## Work to do
Check every line below for the word "pixels" and copy each one that has it.

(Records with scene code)
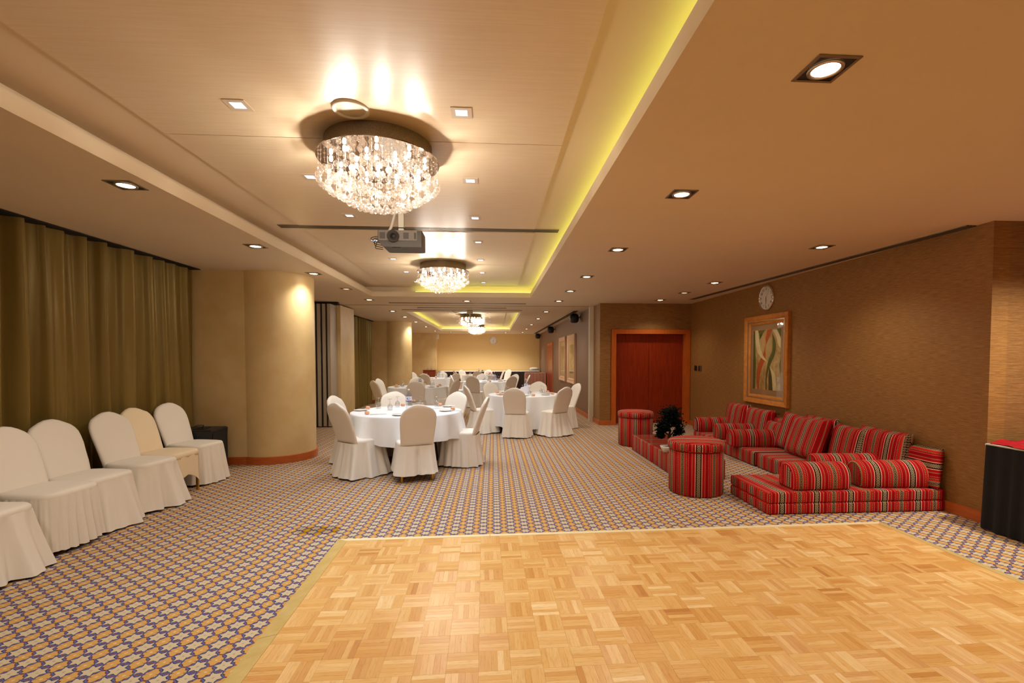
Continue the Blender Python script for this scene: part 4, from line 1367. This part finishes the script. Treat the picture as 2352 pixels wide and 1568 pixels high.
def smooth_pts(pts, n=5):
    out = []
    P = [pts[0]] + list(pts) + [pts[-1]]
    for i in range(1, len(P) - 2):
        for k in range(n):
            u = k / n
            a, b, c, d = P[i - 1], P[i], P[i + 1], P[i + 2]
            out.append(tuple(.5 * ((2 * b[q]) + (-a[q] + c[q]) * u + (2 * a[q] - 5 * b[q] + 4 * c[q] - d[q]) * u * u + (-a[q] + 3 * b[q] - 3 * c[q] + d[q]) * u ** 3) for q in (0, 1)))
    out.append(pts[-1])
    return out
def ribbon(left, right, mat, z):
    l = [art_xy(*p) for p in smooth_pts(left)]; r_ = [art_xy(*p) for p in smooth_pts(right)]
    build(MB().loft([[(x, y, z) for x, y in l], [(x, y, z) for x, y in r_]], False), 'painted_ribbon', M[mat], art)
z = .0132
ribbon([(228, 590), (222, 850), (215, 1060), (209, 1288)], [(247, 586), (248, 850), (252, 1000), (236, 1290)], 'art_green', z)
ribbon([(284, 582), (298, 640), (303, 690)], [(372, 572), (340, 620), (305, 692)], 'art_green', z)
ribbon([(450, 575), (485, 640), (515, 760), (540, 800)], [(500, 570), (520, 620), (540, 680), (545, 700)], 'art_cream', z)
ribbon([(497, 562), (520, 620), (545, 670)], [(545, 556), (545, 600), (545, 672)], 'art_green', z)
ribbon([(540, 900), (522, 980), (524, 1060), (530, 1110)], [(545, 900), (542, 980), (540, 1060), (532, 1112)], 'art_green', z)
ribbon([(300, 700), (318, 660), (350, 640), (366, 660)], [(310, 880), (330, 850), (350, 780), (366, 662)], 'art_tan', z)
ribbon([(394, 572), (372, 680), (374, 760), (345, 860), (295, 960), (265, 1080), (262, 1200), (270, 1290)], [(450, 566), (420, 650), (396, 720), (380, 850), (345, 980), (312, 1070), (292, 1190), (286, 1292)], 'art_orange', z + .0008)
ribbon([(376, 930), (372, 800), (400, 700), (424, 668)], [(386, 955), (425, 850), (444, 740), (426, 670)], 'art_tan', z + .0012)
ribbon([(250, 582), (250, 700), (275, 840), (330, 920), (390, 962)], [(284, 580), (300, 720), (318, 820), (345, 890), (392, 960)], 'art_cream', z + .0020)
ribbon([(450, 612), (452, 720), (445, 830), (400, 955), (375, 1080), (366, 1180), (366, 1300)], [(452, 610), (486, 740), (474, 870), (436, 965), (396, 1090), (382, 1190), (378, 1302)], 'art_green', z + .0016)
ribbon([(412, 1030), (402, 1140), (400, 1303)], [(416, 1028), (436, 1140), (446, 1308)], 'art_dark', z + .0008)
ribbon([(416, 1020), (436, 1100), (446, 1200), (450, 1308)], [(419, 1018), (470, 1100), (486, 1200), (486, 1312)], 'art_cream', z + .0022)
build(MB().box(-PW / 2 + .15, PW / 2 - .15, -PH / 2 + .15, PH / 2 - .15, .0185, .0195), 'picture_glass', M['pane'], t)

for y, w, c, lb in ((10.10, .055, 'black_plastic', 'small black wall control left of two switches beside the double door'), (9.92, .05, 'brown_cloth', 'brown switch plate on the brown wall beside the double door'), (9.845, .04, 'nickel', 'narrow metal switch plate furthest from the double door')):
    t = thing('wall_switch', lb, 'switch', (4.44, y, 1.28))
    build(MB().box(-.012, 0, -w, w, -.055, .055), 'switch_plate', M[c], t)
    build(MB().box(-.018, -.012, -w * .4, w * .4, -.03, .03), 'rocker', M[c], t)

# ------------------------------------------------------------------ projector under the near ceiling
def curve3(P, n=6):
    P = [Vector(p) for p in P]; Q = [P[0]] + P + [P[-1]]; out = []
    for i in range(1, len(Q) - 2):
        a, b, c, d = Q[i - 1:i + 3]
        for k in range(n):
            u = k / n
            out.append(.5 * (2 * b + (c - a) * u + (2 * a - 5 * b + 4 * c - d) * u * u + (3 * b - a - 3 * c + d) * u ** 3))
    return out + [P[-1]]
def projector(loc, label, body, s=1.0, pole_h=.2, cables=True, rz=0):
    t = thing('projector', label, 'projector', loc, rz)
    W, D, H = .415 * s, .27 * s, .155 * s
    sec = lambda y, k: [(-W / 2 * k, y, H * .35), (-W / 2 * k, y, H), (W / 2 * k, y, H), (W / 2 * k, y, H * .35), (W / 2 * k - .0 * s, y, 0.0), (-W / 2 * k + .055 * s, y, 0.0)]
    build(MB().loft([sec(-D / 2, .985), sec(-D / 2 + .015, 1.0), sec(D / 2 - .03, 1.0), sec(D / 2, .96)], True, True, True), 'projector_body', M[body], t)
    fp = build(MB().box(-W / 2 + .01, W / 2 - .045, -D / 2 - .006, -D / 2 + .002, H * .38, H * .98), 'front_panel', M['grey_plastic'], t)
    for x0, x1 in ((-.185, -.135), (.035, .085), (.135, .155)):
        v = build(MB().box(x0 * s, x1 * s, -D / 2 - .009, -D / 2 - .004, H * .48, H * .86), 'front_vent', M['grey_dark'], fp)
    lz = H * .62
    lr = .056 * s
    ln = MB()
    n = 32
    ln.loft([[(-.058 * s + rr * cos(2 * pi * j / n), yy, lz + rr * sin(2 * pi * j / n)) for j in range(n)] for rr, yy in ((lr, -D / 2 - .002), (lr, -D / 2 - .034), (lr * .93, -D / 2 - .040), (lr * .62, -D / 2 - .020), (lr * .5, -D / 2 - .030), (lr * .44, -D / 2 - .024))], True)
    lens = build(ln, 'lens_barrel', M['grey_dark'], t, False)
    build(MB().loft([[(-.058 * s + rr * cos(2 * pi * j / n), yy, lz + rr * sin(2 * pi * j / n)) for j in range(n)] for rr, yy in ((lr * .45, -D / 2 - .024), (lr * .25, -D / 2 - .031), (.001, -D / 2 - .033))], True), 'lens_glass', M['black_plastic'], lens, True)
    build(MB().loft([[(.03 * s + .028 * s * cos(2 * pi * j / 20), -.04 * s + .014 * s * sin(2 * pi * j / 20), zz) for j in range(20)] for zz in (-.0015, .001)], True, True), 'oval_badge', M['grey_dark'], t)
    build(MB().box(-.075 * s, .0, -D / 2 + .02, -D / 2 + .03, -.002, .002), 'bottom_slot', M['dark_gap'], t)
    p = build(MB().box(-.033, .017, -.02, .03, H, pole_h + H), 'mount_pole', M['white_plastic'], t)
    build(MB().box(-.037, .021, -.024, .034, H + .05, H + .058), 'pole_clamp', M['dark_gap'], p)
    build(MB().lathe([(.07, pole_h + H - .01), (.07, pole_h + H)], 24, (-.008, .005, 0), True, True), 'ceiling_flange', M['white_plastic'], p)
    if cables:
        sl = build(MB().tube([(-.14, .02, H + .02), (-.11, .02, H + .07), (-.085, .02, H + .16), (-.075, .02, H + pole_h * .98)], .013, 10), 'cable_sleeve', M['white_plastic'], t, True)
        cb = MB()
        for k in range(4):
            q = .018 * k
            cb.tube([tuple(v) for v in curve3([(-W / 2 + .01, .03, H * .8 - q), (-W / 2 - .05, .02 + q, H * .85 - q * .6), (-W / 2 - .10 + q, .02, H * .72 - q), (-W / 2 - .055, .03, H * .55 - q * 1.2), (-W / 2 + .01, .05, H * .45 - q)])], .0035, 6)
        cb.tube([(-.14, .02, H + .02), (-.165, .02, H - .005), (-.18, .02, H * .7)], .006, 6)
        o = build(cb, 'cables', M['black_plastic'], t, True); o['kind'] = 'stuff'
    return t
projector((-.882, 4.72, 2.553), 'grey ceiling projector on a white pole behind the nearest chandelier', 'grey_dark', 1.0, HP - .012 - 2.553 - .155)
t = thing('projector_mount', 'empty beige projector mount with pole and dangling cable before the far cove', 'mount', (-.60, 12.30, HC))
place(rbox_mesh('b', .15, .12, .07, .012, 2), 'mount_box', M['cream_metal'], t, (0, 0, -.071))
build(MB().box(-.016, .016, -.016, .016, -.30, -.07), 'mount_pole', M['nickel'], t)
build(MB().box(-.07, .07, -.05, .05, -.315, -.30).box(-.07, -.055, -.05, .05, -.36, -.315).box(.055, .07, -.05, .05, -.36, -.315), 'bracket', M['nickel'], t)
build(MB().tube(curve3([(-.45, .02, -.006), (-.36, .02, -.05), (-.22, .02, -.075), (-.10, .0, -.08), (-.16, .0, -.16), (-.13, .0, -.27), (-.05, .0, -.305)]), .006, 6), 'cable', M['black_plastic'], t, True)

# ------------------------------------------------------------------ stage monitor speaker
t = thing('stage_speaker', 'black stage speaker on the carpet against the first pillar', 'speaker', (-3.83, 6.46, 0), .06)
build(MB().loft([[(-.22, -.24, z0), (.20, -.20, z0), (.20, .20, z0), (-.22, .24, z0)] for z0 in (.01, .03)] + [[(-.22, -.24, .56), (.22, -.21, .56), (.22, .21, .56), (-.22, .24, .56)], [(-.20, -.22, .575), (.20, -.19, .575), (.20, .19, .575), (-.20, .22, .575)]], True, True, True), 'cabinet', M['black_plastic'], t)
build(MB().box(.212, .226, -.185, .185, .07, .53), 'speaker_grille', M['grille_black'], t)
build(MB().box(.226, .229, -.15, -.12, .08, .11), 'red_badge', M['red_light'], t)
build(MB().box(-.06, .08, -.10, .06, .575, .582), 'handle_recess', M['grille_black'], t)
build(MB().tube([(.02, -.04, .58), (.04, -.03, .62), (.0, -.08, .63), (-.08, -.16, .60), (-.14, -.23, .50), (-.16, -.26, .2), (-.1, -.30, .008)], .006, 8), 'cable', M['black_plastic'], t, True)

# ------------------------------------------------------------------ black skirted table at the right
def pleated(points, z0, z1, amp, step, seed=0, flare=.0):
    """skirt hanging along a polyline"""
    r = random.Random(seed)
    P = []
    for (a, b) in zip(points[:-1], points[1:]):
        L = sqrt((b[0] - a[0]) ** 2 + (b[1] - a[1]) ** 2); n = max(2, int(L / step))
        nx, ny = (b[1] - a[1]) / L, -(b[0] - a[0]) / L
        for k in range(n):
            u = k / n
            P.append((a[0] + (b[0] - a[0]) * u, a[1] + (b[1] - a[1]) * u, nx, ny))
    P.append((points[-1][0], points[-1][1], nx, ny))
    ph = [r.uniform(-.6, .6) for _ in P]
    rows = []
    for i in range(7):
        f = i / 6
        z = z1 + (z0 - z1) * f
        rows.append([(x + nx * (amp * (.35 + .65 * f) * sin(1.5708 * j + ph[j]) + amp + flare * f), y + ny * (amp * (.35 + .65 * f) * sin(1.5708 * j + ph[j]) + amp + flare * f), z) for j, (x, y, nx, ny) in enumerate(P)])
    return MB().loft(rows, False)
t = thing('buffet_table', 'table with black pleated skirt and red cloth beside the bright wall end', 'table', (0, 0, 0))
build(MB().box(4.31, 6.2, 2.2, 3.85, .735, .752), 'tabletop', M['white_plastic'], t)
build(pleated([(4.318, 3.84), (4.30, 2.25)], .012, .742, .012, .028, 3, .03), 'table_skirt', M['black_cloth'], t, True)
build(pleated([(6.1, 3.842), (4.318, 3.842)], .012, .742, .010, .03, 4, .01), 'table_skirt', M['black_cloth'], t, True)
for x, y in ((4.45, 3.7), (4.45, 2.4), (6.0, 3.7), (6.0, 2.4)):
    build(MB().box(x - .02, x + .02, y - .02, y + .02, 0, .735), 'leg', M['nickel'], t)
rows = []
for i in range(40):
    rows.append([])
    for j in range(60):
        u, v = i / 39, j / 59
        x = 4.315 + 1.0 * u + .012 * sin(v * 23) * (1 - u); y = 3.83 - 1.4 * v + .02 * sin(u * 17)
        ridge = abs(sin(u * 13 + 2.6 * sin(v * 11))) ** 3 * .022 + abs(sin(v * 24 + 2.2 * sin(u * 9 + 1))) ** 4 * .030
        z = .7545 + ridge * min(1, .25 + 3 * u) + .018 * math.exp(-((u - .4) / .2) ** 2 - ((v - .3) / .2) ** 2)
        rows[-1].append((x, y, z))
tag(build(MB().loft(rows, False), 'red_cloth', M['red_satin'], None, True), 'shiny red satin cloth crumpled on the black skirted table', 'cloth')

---

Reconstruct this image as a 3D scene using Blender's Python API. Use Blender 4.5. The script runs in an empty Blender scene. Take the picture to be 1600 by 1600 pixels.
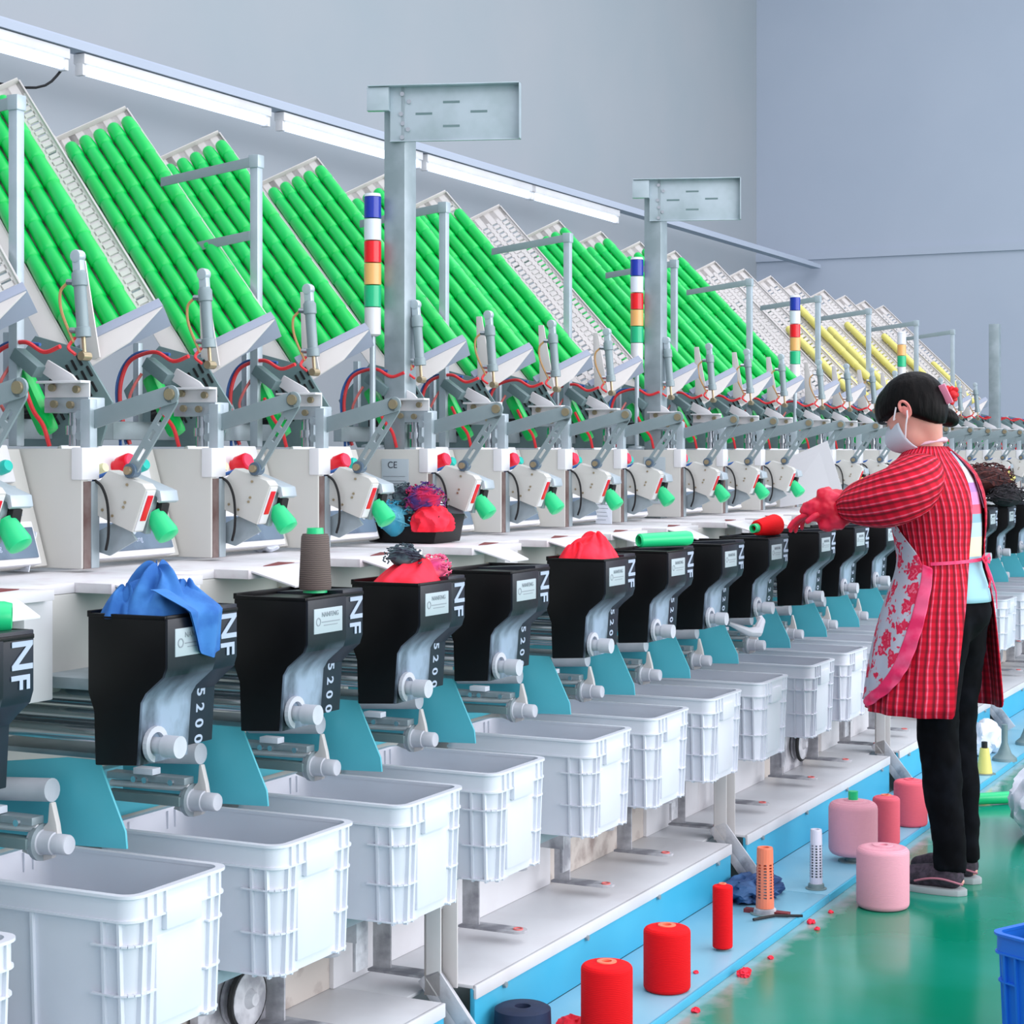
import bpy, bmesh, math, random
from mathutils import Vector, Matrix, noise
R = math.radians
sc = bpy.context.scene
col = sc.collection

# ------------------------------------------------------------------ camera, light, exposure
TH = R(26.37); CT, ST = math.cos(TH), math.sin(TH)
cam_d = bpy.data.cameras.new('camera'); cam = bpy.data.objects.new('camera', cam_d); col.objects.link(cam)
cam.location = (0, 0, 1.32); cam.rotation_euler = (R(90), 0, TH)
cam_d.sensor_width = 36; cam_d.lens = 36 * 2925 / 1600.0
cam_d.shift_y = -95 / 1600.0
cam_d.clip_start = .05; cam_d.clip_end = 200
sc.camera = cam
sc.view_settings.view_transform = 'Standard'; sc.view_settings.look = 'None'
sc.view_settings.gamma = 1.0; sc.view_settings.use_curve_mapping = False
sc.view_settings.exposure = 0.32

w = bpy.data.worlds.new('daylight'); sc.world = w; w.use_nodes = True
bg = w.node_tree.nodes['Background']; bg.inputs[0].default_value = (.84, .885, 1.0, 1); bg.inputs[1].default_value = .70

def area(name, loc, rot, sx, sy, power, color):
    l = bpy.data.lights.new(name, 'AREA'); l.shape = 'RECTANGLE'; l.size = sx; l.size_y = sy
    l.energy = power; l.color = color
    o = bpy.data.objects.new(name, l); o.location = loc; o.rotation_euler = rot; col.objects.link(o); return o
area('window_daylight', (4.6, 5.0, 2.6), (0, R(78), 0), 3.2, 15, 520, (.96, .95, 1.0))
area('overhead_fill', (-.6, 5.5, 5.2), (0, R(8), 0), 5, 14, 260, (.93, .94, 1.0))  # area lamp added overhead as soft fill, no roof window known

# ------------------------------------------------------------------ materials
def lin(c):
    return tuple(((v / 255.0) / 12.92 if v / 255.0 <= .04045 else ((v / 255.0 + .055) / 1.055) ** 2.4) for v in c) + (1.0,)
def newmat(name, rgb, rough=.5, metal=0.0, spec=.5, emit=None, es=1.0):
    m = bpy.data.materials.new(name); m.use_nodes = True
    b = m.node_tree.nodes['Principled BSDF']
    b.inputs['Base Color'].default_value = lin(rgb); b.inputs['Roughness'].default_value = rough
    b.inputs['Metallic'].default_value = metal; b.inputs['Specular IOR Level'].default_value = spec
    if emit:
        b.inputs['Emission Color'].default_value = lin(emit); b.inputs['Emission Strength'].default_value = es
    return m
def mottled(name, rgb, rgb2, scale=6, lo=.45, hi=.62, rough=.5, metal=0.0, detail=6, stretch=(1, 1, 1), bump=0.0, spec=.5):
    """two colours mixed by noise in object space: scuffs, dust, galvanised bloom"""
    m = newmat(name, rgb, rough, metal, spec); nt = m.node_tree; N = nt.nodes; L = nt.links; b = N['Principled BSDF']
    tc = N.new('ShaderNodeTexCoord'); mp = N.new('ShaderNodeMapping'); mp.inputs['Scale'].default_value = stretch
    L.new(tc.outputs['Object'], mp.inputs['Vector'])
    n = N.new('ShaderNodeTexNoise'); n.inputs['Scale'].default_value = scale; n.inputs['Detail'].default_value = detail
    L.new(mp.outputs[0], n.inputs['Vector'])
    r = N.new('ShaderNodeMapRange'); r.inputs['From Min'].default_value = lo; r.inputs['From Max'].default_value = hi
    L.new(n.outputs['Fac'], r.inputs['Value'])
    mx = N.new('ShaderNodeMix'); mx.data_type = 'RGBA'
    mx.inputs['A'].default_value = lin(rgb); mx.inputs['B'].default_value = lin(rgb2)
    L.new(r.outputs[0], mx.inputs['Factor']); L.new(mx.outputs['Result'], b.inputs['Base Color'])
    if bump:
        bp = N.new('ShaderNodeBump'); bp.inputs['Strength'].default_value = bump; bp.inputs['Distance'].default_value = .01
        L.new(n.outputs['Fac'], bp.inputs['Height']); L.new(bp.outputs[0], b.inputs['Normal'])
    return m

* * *

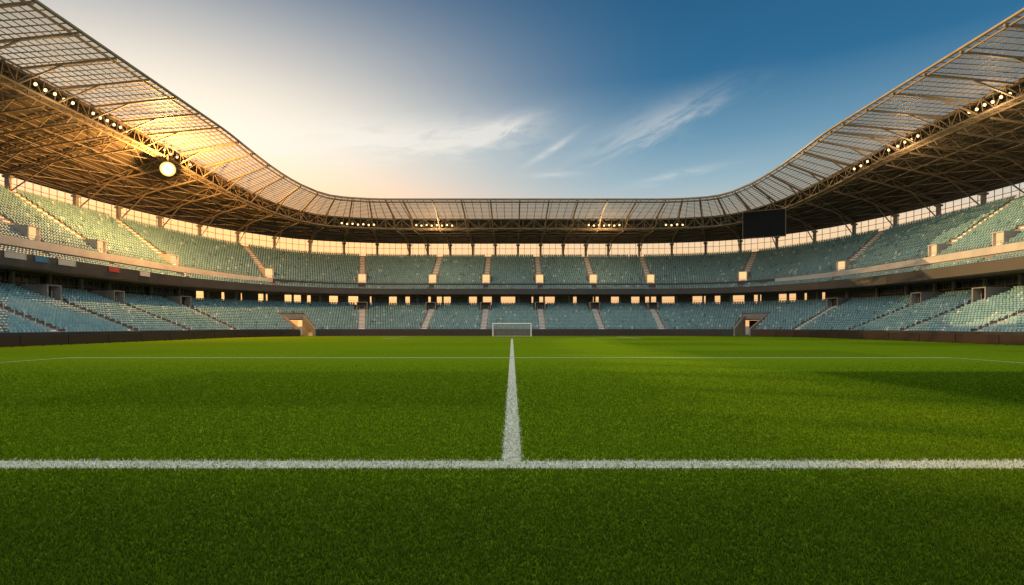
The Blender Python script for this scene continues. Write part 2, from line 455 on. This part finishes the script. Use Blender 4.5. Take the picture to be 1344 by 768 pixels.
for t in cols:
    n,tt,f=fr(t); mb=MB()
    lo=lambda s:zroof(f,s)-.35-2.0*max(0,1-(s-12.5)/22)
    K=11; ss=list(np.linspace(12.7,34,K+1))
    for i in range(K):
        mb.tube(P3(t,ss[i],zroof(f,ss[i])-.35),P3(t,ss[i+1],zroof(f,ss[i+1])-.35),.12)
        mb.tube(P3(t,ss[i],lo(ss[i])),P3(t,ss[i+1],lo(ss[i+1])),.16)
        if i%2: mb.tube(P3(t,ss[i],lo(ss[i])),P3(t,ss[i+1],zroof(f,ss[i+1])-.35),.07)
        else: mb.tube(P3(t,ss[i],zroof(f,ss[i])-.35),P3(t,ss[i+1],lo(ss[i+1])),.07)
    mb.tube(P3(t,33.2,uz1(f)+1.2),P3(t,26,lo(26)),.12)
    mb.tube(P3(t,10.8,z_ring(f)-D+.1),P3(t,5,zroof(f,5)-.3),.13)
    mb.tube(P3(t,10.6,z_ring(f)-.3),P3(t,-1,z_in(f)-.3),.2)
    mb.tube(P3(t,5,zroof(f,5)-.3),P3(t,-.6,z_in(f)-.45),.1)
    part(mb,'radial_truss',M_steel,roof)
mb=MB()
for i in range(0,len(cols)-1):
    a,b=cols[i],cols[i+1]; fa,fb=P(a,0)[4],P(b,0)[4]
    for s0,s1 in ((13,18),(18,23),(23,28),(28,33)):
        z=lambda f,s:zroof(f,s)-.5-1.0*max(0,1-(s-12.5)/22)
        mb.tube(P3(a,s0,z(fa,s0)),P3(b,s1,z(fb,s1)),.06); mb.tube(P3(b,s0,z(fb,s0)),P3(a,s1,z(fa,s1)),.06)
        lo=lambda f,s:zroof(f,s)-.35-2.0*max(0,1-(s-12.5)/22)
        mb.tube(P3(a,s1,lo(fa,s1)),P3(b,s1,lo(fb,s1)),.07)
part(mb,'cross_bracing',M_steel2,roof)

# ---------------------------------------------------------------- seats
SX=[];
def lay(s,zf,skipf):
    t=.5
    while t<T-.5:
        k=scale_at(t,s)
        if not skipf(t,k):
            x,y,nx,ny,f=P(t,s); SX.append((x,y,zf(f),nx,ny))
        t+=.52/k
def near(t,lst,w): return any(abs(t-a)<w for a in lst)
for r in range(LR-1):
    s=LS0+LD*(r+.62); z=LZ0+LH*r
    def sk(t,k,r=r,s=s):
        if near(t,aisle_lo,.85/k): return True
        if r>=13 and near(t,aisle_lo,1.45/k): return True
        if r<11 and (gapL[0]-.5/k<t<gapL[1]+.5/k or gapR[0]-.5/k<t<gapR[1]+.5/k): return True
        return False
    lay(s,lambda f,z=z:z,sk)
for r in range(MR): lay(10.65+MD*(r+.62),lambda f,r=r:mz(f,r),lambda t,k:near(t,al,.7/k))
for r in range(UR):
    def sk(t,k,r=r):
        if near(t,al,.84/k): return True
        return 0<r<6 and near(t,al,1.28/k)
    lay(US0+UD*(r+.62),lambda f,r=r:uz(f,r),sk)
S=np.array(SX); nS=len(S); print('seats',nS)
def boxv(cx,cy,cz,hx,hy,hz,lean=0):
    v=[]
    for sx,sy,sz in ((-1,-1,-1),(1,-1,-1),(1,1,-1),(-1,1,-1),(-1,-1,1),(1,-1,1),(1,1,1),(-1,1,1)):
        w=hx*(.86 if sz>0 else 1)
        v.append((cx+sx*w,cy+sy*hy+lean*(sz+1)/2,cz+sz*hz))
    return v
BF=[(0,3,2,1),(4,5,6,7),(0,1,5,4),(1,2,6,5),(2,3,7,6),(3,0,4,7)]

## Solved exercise
Continue the Blender Python script for this scene: part 4, from line 1367. This part finishes the script. Treat the picture as 2352 pixels wide and 1568 pixels high.
Reconstruct this image as a 3D scene using Blender's Python API. Use Blender 4.5. The script runs in an empty Blender scene. Take the picture to be 1600 by 1600 pixels.
The Blender Python script for this scene continues. Write part 2, from line 455 on. This part finishes the script. Use Blender 4.5. Take the picture to be 1344 by 768 pixels.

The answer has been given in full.